▶ Objective
Repeat the material exactly, every line of it.

▶ Records provided
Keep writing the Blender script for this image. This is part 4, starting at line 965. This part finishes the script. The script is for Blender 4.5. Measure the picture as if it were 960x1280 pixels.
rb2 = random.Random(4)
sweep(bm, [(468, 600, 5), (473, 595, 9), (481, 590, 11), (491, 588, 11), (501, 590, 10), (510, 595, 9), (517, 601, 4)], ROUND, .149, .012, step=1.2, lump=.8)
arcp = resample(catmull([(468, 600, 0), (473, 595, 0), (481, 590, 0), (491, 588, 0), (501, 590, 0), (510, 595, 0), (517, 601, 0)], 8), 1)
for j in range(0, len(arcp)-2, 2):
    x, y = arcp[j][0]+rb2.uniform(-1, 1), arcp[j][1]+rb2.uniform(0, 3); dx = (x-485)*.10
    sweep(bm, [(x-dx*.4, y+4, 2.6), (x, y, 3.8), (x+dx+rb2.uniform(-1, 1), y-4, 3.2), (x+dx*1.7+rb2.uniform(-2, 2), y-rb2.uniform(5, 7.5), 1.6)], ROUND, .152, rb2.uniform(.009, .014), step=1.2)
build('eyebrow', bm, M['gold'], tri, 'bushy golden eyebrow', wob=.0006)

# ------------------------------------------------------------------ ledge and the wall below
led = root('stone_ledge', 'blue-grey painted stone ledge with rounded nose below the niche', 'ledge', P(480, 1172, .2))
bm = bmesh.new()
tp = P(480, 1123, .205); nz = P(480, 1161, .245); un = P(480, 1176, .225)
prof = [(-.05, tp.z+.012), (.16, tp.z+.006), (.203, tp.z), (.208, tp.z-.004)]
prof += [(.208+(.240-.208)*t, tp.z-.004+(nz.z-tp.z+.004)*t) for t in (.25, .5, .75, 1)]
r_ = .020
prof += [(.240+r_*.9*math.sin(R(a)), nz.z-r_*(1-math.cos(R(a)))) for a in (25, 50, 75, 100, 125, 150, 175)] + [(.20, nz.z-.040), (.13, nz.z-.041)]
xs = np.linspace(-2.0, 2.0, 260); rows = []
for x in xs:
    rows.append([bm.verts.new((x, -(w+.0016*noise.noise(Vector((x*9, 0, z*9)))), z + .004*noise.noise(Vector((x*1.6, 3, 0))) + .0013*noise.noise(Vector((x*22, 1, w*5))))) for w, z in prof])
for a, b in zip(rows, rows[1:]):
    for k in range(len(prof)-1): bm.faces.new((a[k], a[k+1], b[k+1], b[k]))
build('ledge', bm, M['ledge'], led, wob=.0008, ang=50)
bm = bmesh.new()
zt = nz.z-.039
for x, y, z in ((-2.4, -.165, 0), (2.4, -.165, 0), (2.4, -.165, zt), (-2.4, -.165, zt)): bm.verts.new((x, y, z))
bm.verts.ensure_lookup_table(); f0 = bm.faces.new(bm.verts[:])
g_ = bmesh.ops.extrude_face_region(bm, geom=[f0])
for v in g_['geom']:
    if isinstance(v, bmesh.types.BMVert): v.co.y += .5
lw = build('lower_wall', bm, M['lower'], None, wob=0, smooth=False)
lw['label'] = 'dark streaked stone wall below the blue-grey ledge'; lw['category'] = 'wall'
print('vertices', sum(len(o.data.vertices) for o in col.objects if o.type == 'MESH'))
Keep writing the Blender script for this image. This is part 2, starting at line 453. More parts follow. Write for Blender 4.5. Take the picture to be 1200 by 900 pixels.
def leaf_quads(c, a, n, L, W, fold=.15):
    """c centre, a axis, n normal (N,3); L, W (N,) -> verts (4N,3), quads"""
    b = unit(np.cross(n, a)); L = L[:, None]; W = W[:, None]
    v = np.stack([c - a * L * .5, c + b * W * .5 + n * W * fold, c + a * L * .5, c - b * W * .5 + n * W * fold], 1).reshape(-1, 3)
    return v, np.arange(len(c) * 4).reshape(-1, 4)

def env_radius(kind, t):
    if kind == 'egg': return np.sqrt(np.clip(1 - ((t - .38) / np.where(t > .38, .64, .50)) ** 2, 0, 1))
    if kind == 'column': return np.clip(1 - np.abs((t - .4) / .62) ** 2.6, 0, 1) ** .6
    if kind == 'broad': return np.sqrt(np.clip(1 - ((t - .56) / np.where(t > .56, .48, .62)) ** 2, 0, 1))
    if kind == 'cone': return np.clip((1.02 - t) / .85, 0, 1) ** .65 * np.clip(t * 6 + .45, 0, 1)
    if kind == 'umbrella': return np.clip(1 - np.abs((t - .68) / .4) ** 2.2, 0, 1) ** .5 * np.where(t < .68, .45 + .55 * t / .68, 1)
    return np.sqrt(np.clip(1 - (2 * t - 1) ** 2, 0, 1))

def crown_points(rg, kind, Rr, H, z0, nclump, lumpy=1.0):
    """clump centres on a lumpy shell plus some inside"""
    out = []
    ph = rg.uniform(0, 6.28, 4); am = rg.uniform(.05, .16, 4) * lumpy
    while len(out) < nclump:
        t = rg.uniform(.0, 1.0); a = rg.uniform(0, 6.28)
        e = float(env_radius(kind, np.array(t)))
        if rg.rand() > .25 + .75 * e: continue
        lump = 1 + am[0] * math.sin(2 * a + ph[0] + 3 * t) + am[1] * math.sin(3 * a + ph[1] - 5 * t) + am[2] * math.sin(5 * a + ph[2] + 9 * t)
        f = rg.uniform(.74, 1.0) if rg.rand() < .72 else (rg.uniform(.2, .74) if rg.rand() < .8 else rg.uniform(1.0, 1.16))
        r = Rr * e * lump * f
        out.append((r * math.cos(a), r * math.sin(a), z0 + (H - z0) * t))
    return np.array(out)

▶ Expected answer
Keep writing the Blender script for this image. This is part 4, starting at line 965. This part finishes the script. The script is for Blender 4.5. Measure the picture as if it were 960x1280 pixels.
rb2 = random.Random(4)
sweep(bm, [(468, 600, 5), (473, 595, 9), (481, 590, 11), (491, 588, 11), (501, 590, 10), (510, 595, 9), (517, 601, 4)], ROUND, .149, .012, step=1.2, lump=.8)
arcp = resample(catmull([(468, 600, 0), (473, 595, 0), (481, 590, 0), (491, 588, 0), (501, 590, 0), (510, 595, 0), (517, 601, 0)], 8), 1)
for j in range(0, len(arcp)-2, 2):
    x, y = arcp[j][0]+rb2.uniform(-1, 1), arcp[j][1]+rb2.uniform(0, 3); dx = (x-485)*.10
    sweep(bm, [(x-dx*.4, y+4, 2.6), (x, y, 3.8), (x+dx+rb2.uniform(-1, 1), y-4, 3.2), (x+dx*1.7+rb2.uniform(-2, 2), y-rb2.uniform(5, 7.5), 1.6)], ROUND, .152, rb2.uniform(.009, .014), step=1.2)
build('eyebrow', bm, M['gold'], tri, 'bushy golden eyebrow', wob=.0006)

# ------------------------------------------------------------------ ledge and the wall below
led = root('stone_ledge', 'blue-grey painted stone ledge with rounded nose below the niche', 'ledge', P(480, 1172, .2))
bm = bmesh.new()
tp = P(480, 1123, .205); nz = P(480, 1161, .245); un = P(480, 1176, .225)
prof = [(-.05, tp.z+.012), (.16, tp.z+.006), (.203, tp.z), (.208, tp.z-.004)]
prof += [(.208+(.240-.208)*t, tp.z-.004+(nz.z-tp.z+.004)*t) for t in (.25, .5, .75, 1)]
r_ = .020
prof += [(.240+r_*.9*math.sin(R(a)), nz.z-r_*(1-math.cos(R(a)))) for a in (25, 50, 75, 100, 125, 150, 175)] + [(.20, nz.z-.040), (.13, nz.z-.041)]
xs = np.linspace(-2.0, 2.0, 260); rows = []
for x in xs:
    rows.append([bm.verts.new((x, -(w+.0016*noise.noise(Vector((x*9, 0, z*9)))), z + .004*noise.noise(Vector((x*1.6, 3, 0))) + .0013*noise.noise(Vector((x*22, 1, w*5))))) for w, z in prof])
for a, b in zip(rows, rows[1:]):
    for k in range(len(prof)-1): bm.faces.new((a[k], a[k+1], b[k+1], b[k]))
build('ledge', bm, M['ledge'], led, wob=.0008, ang=50)
bm = bmesh.new()
zt = nz.z-.039
for x, y, z in ((-2.4, -.165, 0), (2.4, -.165, 0), (2.4, -.165, zt), (-2.4, -.165, zt)): bm.verts.new((x, y, z))
bm.verts.ensure_lookup_table(); f0 = bm.faces.new(bm.verts[:])
g_ = bmesh.ops.extrude_face_region(bm, geom=[f0])
for v in g_['geom']:
    if isinstance(v, bmesh.types.BMVert): v.co.y += .5
lw = build('lower_wall', bm, M['lower'], None, wob=0, smooth=False)
lw['label'] = 'dark streaked stone wall below the blue-grey ledge'; lw['category'] = 'wall'
print('vertices', sum(len(o.data.vertices) for o in col.objects if o.type == 'MESH'))
Keep writing the Blender script for this image. This is part 2, starting at line 453. More parts follow. Write for Blender 4.5. Take the picture to be 1200 by 900 pixels.
def leaf_quads(c, a, n, L, W, fold=.15):
    """c centre, a axis, n normal (N,3); L, W (N,) -> verts (4N,3), quads"""
    b = unit(np.cross(n, a)); L = L[:, None]; W = W[:, None]
    v = np.stack([c - a * L * .5, c + b * W * .5 + n * W * fold, c + a * L * .5, c - b * W * .5 + n * W * fold], 1).reshape(-1, 3)
    return v, np.arange(len(c) * 4).reshape(-1, 4)

def env_radius(kind, t):
    if kind == 'egg': return np.sqrt(np.clip(1 - ((t - .38) / np.where(t > .38, .64, .50)) ** 2, 0, 1))
    if kind == 'column': return np.clip(1 - np.abs((t - .4) / .62) ** 2.6, 0, 1) ** .6
    if kind == 'broad': return np.sqrt(np.clip(1 - ((t - .56) / np.where(t > .56, .48, .62)) ** 2, 0, 1))
    if kind == 'cone': return np.clip((1.02 - t) / .85, 0, 1) ** .65 * np.clip(t * 6 + .45, 0, 1)
    if kind == 'umbrella': return np.clip(1 - np.abs((t - .68) / .4) ** 2.2, 0, 1) ** .5 * np.where(t < .68, .45 + .55 * t / .68, 1)
    return np.sqrt(np.clip(1 - (2 * t - 1) ** 2, 0, 1))

def crown_points(rg, kind, Rr, H, z0, nclump, lumpy=1.0):
    """clump centres on a lumpy shell plus some inside"""
    out = []
    ph = rg.uniform(0, 6.28, 4); am = rg.uniform(.05, .16, 4) * lumpy
    while len(out) < nclump:
        t = rg.uniform(.0, 1.0); a = rg.uniform(0, 6.28)
        e = float(env_radius(kind, np.array(t)))
        if rg.rand() > .25 + .75 * e: continue
        lump = 1 + am[0] * math.sin(2 * a + ph[0] + 3 * t) + am[1] * math.sin(3 * a + ph[1] - 5 * t) + am[2] * math.sin(5 * a + ph[2] + 9 * t)
        f = rg.uniform(.74, 1.0) if rg.rand() < .72 else (rg.uniform(.2, .74) if rg.rand() < .8 else rg.uniform(1.0, 1.16))
        r = Rr * e * lump * f
        out.append((r * math.cos(a), r * math.sin(a), z0 + (H - z0) * t))
    return np.array(out)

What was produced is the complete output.